I notice my mind is very sexualized! When I go to sleep, when I wake up, at random moments... I wish it was not like this, it would certainly make my life easier. Not only I have a porn addiction, I also have a sex addiction; the worst part of this is when I try to quit one I default back to the other (so I must quit both, luckily for me I do want to quit both).
I do envy those people who have a much more balanced libido and also have stronger morals that help them out in restraining from imprudent behavior. Unfortunately I don't have such morals; or at least I don't think I have them. I also fall for the wrong women, and I guess I am the male version of falling for the "bad boys" that women experience, in my case falling for "bad girls". Not that I am having any social interaction with the opposite sex at the present moment. I am taking a break from that, having seen how threatening my bad choices can be for my emotional health and all of that.
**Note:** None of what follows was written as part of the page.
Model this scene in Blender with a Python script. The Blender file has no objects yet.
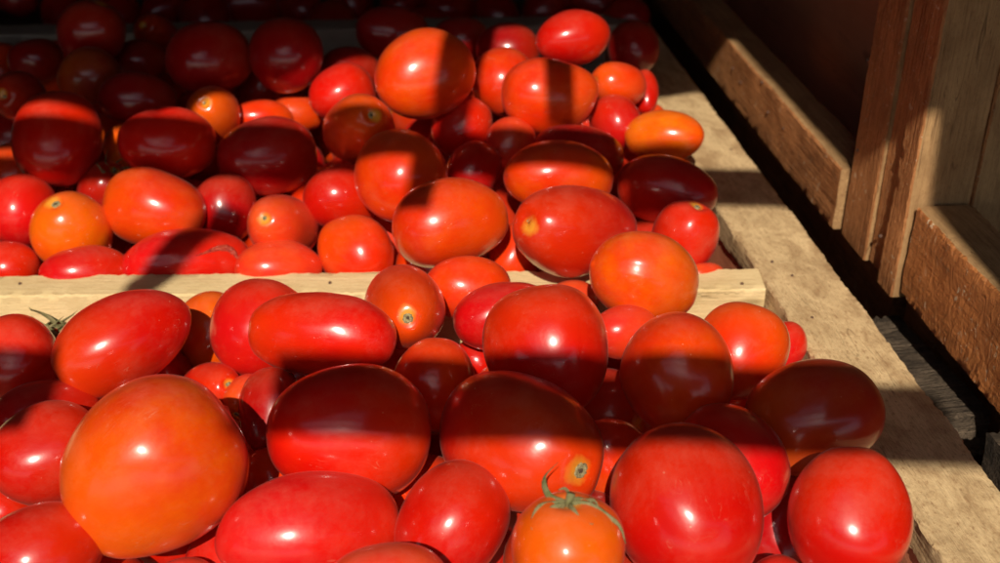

Just venting I suppose. Wish that my subconscious mind would go easier on me, but it does not. The thought of me being a lost cause has crossed my mind, and it is an honest thought. Not that I believe that, but logic makes me admit that possibility. Of course, it is one possible outcome of many possible outcomes.
Modern people are bashed in with information and content. I cant even focus with all the crap and micro addictions I have developed (videogames, social media, streaming services, you name it). Feel like I need a retirement from post-modernity, because I am trapped. Go back to my books, my writing, my meditation, my workout.